5. Did the counselor ask for each individual interest rate on each account? Many firms don't even look at what the existing interest rates are and could advise you to include an account that would result in a higher interest rate through credit counseling.
6. Did the firm require account numbers before giving you a quote? Account numbers are not necessary to give a client a quote. All that is needed to provide an accurate quote are the names of the creditors, the balances and the interest rates.
7. Is the firm going to accept you as a client even though your accounts are beyond 6 months behind and already charged off? If this is the case you are being misled because when accounts are 6 months behind and charged off the credit counseling agency can no longer get proposals accepted through the creditors debt management departments.
8. If after you tell the firm that you can't afford the payment, do they offer to perform a "complete analysis" for a fee or recommend debt settlement? If so, this program is probably not right for you and this agency is clearly the wrong one.
9. Did the firm tell you that you have to include all credit cards and that you can't keep one for business and travel? The only time you may have to include an account that you didn't want to is if it is with one of the same banks that you have included an account with. For example, you can't consolidate one Citibank account and keep another Citibank account.

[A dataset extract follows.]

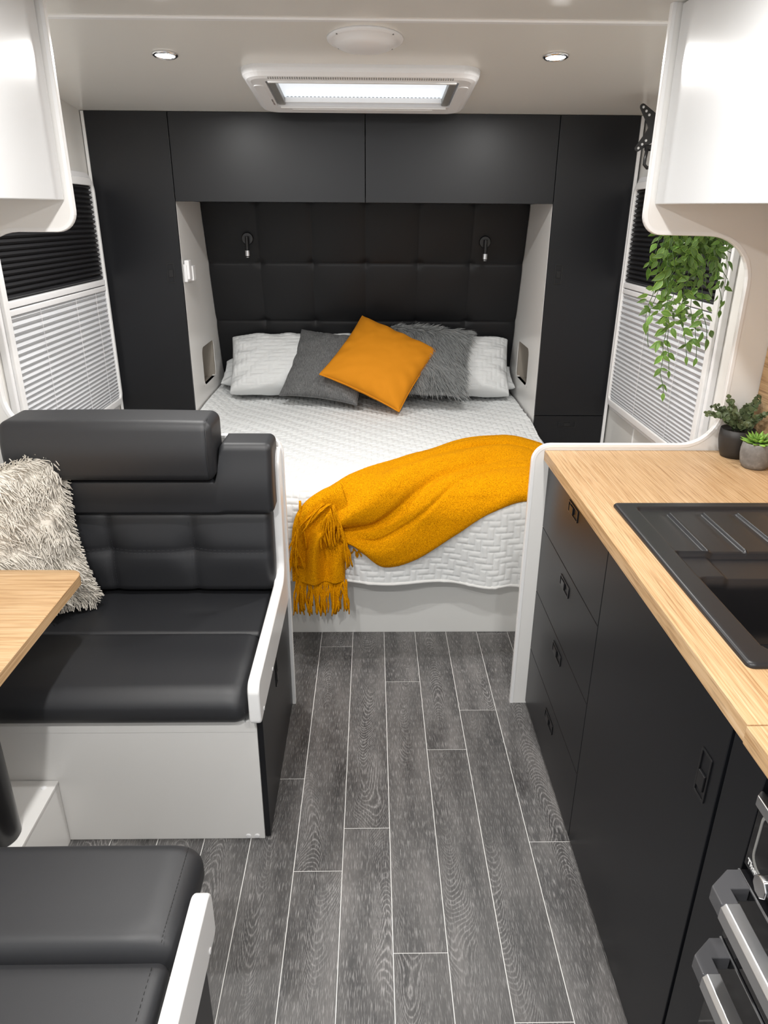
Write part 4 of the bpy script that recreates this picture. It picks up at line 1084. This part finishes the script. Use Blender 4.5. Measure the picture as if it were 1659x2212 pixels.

Your counselor should be able to tell you the exact payoff time on each and every account individually with the exception of MBNA and Discover accounts. MBNA and Discover are the only 2 creditors that don't have one set interest rate that they offer for credit counseling until after the proposal is sent and accepted. If the counselor gives you an answer about your payoff time as "5 years" or "48 months" he doesn't know what he is talking about. With multiple accounts the payoff times will vary between accounts because they will have different interest rates.